The chemistry has given the band incredible creative confidence, which comes through in the music, but also in other important ways that are often overlooked. Recording can be hell for bands. Sometimes the frustration of the process, or of simply being in the same room with people you’d rather be on opposite coasts from, can lead to great things (hi, Fleetwood Mac), but more often than not you need to like those people sharing the booth. The friendship between the members of Frances Cone made the recording process of their latest EP a breeze by most bands’ standards. They headed to Nashville in December, stayed for two weeks, and that was all it took. How well you get along in the studio means nothing if you don’t have a captivating sound to put down, though.

Luckily, Frances Cone had a check in that column, too.

The addition of Doherty and Malinowski has allowed Frances Cone to expand sonically, and become evermore difficult to pin down. The self-titled EP, which dropped late April, is just four songs in length, but its sound stretches for miles.
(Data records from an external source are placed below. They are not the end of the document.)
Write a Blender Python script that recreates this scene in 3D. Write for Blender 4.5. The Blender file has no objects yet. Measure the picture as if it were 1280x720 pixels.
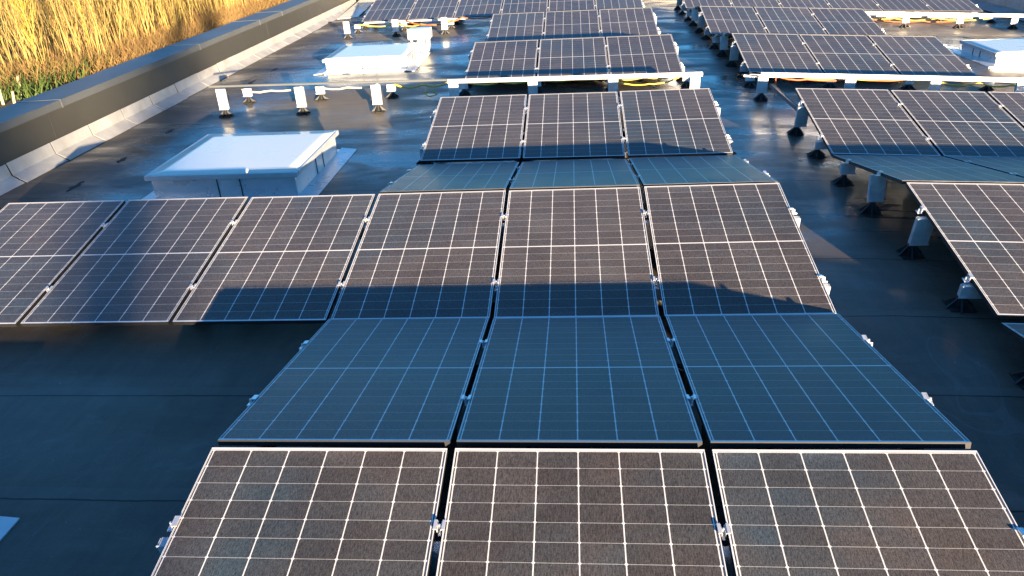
import bpy, math, random
from mathutils import Vector, Matrix
R = math.radians
scene = bpy.context.scene
col = scene.collection

# ------------------------------------------------------------------ camera
cam_d = bpy.data.cameras.new('camera'); cam = bpy.data.objects.new('camera', cam_d); col.objects.link(cam)
scene.camera = cam
PITCH, YAW, ROLL = R(-27.5885), R(5.4773), R(-3.2715)
fw = Vector((-math.sin(YAW)*math.cos(PITCH), math.cos(YAW)*math.cos(PITCH), math.sin(PITCH)))
rt = Vector((math.cos(YAW), math.sin(YAW), 0)); up = rt.cross(fw)
r2 = math.cos(ROLL)*rt + math.sin(ROLL)*up; u2 = -math.sin(ROLL)*rt + math.cos(ROLL)*up
M = Matrix((r2, u2, -fw)).transposed().to_4x4(); M.translation = Vector((1.73, -2.9635, 2.2315))
cam.matrix_world = M
cam_d.sensor_width = 36; cam_d.lens = 928.3156/1280*36
cam_d.clip_start = 0.05; cam_d.clip_end = 2000

# ------------------------------------------------------------------ light
SUN_EL, SUN_AZ = R(6.5), R(24.0)          # the light travels towards -x, +y
to_sun = Vector((math.sin(SUN_AZ)*math.cos(SUN_EL), -math.cos(SUN_AZ)*math.cos(SUN_EL), math.sin(SUN_EL)))
sd = bpy.data.lights.new('sun', 'SUN'); sd.energy = 5.0; sd.angle = R(0.53); sd.color = (1.0, 0.77, 0.5)
so = bpy.data.objects.new('sun', sd); col.objects.link(so)
so.rotation_euler = to_sun.to_track_quat('Z', 'Y').to_euler(); so.location = to_sun*60
w = bpy.data.worlds.new('World'); scene.world = w; w.use_nodes = True
nt = w.node_tree; bg = nt.nodes['Background']
sky = nt.nodes.new('ShaderNodeTexSky'); sky.sky_type = 'NISHITA'; sky.sun_disc = False
sky.sun_elevation = SUN_EL
sky.sun_rotation = math.atan2(to_sun.x, to_sun.y)
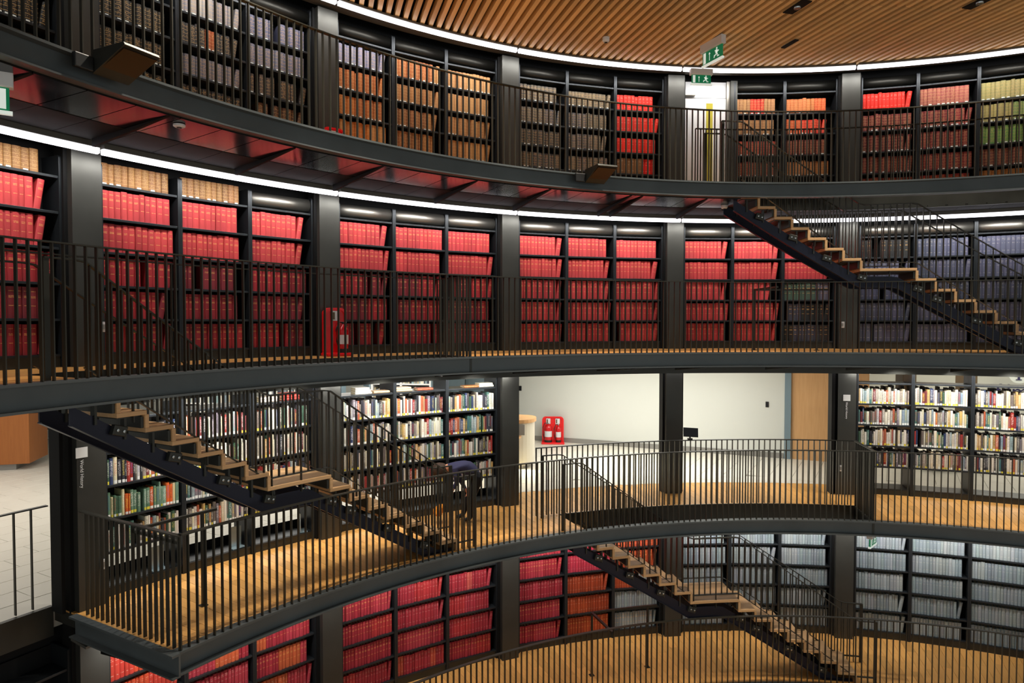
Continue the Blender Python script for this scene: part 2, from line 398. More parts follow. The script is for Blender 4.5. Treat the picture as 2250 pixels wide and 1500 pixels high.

You’ll hear everything from folk inspired harmonies, to driving bass drums, to grungy synths, all culminating in an arena anthem, where Cone’s roof-lifting vocals shine. So what do we call this Brooklyn trio, how do we label them? They’re indie-rock, sure. But that seems a disservice when they can shift and morph at a whim.

“I’ve never been able to overarchingly describe what we do, and I like that. The songs I write are based on instinct and I never wanted to try to be a folk singer, or try and be an indie-pop singer,” says Cone. “I just wanted to go and make the songs as good as they could be without being in one particular category.”

Whatever sounds may be spiraling around, there is one element that always comes through: the melody. As a songwriter, Cone hears the melody first in her head and then begins to assemble LEGOs of lyrics around it, often beginning the tunes in the artistically charged borough of New York City where the band is based, but not finishing until she sits before her mother’s piano at home in South Carolina.

“I have so many ideas swirling around in my brain in New York, but the rat race of New York feels overwhelming and it’s just hard to finish things here,” she says. “It’s so calming [at home] and their dog comes and lays by me and I just can finish these songs. In terms of ideas, New York is the best place to plant things in my brain. The heartbreak and the extravagance is so intertwined, everything is always together and it helps me write.”

It seems unlikely for a band like Frances Cone to succeed as quickly as they have. Only being together for a year, having just put out their first recording as a trio, yet they sound connected in ways other band’s only dream of, some never finding it. Then you learn the Cone family history, and the success makes more sense. Christina Cone’s father is a former opera singer, her mom his accompanist, her grandmother a Juilliard-trained organist, aunts and uncles in the Buffalo Philharmonic, cello playing cousins. With bloodlines as rich as the Cone’s, it was only a matter of time before Christina found the right people to figure out the sounds in her head. Now that she has, the goals are headed skyward.

Despite releasing an EP only weeks ago, Cone is looking forward, with hopes of recording a full-length in the fall, though more realistically sometime next year.

“I don’t really like to sit still, I like to keep putting things out there. I have really lofty goals in terms of a timeline that Jeff and Andy sort of laughed at, but hopefully it will happen really soon.”

Whenever a new record comes, expect it to continue on a path of sonic growth, keeping Frances Cone versatile, layered and complex. We may not be able to defiantly define them, but we know this: they’re really good. Go tell your friends, and don’t forget to drop the I for the E.